━━ Input
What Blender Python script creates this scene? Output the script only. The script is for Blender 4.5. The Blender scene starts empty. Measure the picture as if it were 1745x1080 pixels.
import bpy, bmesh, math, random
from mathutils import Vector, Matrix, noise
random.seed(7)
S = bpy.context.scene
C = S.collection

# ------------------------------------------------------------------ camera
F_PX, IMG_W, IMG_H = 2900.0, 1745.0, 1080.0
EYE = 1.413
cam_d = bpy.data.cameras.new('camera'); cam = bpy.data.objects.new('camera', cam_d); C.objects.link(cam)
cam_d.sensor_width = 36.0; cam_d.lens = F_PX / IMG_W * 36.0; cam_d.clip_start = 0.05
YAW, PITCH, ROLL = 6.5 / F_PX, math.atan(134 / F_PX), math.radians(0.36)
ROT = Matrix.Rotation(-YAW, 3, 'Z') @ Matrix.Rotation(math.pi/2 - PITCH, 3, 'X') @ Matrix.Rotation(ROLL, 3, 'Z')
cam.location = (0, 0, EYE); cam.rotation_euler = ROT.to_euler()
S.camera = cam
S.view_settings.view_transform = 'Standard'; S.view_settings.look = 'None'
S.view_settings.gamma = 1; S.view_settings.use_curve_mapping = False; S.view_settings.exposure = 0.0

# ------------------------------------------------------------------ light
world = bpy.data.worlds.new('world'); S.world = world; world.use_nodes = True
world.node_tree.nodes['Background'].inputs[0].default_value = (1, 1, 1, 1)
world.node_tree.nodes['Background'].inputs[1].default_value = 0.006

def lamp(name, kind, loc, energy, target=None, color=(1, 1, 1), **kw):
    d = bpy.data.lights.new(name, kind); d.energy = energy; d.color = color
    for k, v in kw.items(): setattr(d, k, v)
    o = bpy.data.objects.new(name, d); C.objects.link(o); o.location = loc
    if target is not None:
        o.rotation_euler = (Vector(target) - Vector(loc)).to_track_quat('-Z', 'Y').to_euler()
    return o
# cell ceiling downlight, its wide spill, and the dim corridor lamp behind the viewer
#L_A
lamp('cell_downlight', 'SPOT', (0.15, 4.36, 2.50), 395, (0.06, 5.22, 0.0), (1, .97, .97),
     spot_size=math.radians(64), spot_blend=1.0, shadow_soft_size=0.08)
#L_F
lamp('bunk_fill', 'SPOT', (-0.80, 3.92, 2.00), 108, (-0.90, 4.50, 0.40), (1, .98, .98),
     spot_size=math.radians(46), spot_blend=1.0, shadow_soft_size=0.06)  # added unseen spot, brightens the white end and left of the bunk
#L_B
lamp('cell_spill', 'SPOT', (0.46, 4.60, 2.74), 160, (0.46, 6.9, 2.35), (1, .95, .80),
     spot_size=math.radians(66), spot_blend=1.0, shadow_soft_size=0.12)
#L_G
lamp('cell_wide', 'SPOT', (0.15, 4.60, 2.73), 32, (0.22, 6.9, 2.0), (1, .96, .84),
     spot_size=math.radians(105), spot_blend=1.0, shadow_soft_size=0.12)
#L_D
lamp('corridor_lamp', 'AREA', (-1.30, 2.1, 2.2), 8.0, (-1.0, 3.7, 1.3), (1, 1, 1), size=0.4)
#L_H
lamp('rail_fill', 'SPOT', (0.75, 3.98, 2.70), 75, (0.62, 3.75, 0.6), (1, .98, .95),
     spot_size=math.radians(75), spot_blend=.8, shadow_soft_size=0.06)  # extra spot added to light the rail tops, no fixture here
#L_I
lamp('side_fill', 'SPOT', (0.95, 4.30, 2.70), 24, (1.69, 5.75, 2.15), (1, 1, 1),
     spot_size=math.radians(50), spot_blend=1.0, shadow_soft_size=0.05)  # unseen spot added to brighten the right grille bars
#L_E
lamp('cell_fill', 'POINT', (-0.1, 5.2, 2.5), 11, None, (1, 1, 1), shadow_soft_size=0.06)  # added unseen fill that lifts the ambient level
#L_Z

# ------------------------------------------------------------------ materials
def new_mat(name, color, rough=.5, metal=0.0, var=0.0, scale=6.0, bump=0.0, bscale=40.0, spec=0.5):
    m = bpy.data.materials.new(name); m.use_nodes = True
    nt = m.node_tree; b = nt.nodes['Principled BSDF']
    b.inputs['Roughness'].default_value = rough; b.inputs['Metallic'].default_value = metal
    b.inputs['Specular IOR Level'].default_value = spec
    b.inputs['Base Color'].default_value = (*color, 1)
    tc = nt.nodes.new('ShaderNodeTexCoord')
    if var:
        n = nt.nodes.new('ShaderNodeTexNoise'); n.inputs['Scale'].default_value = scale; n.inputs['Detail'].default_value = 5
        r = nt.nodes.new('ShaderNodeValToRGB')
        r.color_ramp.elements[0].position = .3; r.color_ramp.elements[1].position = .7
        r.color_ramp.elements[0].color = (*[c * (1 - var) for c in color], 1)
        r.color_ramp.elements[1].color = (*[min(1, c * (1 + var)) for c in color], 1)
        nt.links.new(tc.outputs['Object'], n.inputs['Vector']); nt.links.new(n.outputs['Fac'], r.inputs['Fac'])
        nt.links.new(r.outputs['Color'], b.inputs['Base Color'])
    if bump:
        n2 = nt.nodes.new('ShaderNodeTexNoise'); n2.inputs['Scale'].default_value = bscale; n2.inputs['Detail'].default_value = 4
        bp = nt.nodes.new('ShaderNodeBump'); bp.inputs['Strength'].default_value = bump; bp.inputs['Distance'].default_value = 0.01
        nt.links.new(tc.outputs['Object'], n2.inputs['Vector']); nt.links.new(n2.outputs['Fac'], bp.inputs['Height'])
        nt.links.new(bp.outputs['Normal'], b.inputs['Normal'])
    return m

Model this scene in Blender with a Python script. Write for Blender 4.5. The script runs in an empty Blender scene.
━━━━
(Your goal):
Write the material out again word for word.

(Complete answer):
What Blender Python script creates this scene? Output the script only. The script is for Blender 4.5. The Blender scene starts empty. Measure the picture as if it were 1745x1080 pixels.
import bpy, bmesh, math, random
from mathutils import Vector, Matrix, noise
random.seed(7)
S = bpy.context.scene
C = S.collection

# ------------------------------------------------------------------ camera
F_PX, IMG_W, IMG_H = 2900.0, 1745.0, 1080.0
EYE = 1.413
cam_d = bpy.data.cameras.new('camera'); cam = bpy.data.objects.new('camera', cam_d); C.objects.link(cam)
cam_d.sensor_width = 36.0; cam_d.lens = F_PX / IMG_W * 36.0; cam_d.clip_start = 0.05
YAW, PITCH, ROLL = 6.5 / F_PX, math.atan(134 / F_PX), math.radians(0.36)
ROT = Matrix.Rotation(-YAW, 3, 'Z') @ Matrix.Rotation(math.pi/2 - PITCH, 3, 'X') @ Matrix.Rotation(ROLL, 3, 'Z')
cam.location = (0, 0, EYE); cam.rotation_euler = ROT.to_euler()
S.camera = cam
S.view_settings.view_transform = 'Standard'; S.view_settings.look = 'None'
S.view_settings.gamma = 1; S.view_settings.use_curve_mapping = False; S.view_settings.exposure = 0.0

# ------------------------------------------------------------------ light
world = bpy.data.worlds.new('world'); S.world = world; world.use_nodes = True
world.node_tree.nodes['Background'].inputs[0].default_value = (1, 1, 1, 1)
world.node_tree.nodes['Background'].inputs[1].default_value = 0.006

def lamp(name, kind, loc, energy, target=None, color=(1, 1, 1), **kw):
    d = bpy.data.lights.new(name, kind); d.energy = energy; d.color = color
    for k, v in kw.items(): setattr(d, k, v)
    o = bpy.data.objects.new(name, d); C.objects.link(o); o.location = loc
    if target is not None:
        o.rotation_euler = (Vector(target) - Vector(loc)).to_track_quat('-Z', 'Y').to_euler()
    return o
# cell ceiling downlight, its wide spill, and the dim corridor lamp behind the viewer
#L_A
lamp('cell_downlight', 'SPOT', (0.15, 4.36, 2.50), 395, (0.06, 5.22, 0.0), (1, .97, .97),
     spot_size=math.radians(64), spot_blend=1.0, shadow_soft_size=0.08)
#L_F
lamp('bunk_fill', 'SPOT', (-0.80, 3.92, 2.00), 108, (-0.90, 4.50, 0.40), (1, .98, .98),
     spot_size=math.radians(46), spot_blend=1.0, shadow_soft_size=0.06)  # added unseen spot, brightens the white end and left of the bunk
#L_B
lamp('cell_spill', 'SPOT', (0.46, 4.60, 2.74), 160, (0.46, 6.9, 2.35), (1, .95, .80),
     spot_size=math.radians(66), spot_blend=1.0, shadow_soft_size=0.12)
#L_G
lamp('cell_wide', 'SPOT', (0.15, 4.60, 2.73), 32, (0.22, 6.9, 2.0), (1, .96, .84),
     spot_size=math.radians(105), spot_blend=1.0, shadow_soft_size=0.12)
#L_D
lamp('corridor_lamp', 'AREA', (-1.30, 2.1, 2.2), 8.0, (-1.0, 3.7, 1.3), (1, 1, 1), size=0.4)
#L_H
lamp('rail_fill', 'SPOT', (0.75, 3.98, 2.70), 75, (0.62, 3.75, 0.6), (1, .98, .95),
     spot_size=math.radians(75), spot_blend=.8, shadow_soft_size=0.06)  # extra spot added to light the rail tops, no fixture here
#L_I
lamp('side_fill', 'SPOT', (0.95, 4.30, 2.70), 24, (1.69, 5.75, 2.15), (1, 1, 1),
     spot_size=math.radians(50), spot_blend=1.0, shadow_soft_size=0.05)  # unseen spot added to brighten the right grille bars
#L_E
lamp('cell_fill', 'POINT', (-0.1, 5.2, 2.5), 11, None, (1, 1, 1), shadow_soft_size=0.06)  # added unseen fill that lifts the ambient level
#L_Z

# ------------------------------------------------------------------ materials
def new_mat(name, color, rough=.5, metal=0.0, var=0.0, scale=6.0, bump=0.0, bscale=40.0, spec=0.5):
    m = bpy.data.materials.new(name); m.use_nodes = True
    nt = m.node_tree; b = nt.nodes['Principled BSDF']
    b.inputs['Roughness'].default_value = rough; b.inputs['Metallic'].default_value = metal
    b.inputs['Specular IOR Level'].default_value = spec
    b.inputs['Base Color'].default_value = (*color, 1)
    tc = nt.nodes.new('ShaderNodeTexCoord')
    if var:
        n = nt.nodes.new('ShaderNodeTexNoise'); n.inputs['Scale'].default_value = scale; n.inputs['Detail'].default_value = 5
        r = nt.nodes.new('ShaderNodeValToRGB')
        r.color_ramp.elements[0].position = .3; r.color_ramp.elements[1].position = .7
        r.color_ramp.elements[0].color = (*[c * (1 - var) for c in color], 1)
        r.color_ramp.elements[1].color = (*[min(1, c * (1 + var)) for c in color], 1)
        nt.links.new(tc.outputs['Object'], n.inputs['Vector']); nt.links.new(n.outputs['Fac'], r.inputs['Fac'])
        nt.links.new(r.outputs['Color'], b.inputs['Base Color'])
    if bump:
        n2 = nt.nodes.new('ShaderNodeTexNoise'); n2.inputs['Scale'].default_value = bscale; n2.inputs['Detail'].default_value = 4
        bp = nt.nodes.new('ShaderNodeBump'); bp.inputs['Strength'].default_value = bump; bp.inputs['Distance'].default_value = 0.01
        nt.links.new(tc.outputs['Object'], n2.inputs['Vector']); nt.links.new(n2.outputs['Fac'], bp.inputs['Height'])
        nt.links.new(bp.outputs['Normal'], b.inputs['Normal'])
    return m

Model this scene in Blender with a Python script. Write for Blender 4.5. The script runs in an empty Blender scene.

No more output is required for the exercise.